Sinéad O'Connor died a year ago.
The news at that time focussed on the uproar following her appearance on Saturday Night Live, where she tore up a photo of the Pope. She got booed at Madison Square Gardens shortly afterwards - at a tribute for that renowned protester Bob Dylan, of all people.
Now, the reports in July 2023 were all about how ahead of her time she was in decrying the prevalence of child abuse and sexual exploitation by the Catholic Church -- years before it was seen as a widespread problem. True enough, I guess. This was in 1992, but I'd been watching CODCO, the Newfoundland-based comedy sketch series that aired on CBC between 1988 and 1993, where Andy Jones took several swipes at reports of sexual abuse by Catholic clergy, in light of the Mount Cashel Orphanage scandal of 1989, so the sort of abuse Sinéad O'Connor was calling out was not unknown - just not widely acknowledged.

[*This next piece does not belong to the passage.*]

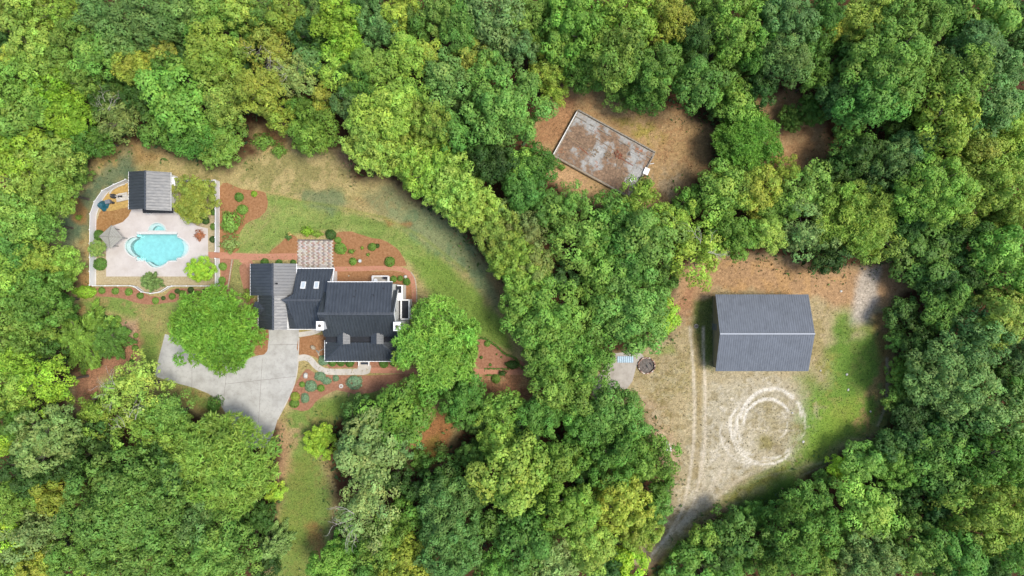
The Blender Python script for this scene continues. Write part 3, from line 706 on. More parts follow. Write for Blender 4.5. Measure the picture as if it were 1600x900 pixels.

Still, it seems Sinéad took the brunt of the attacks - she was a woman, after all. Bob Dylan and Andy Jones, as men, certainly weren't spared criticism, but somehow, it never got quite as vitriolic, did it?
Spotify startled me, some time after O'Connor's death, by sending me this song by Kris Kristofferson, who approached Sinéad O'Connor on the Madison Square Gardens stage, having been sent to escort her off, and instead said, quietly, "Don't let the bastards get you down."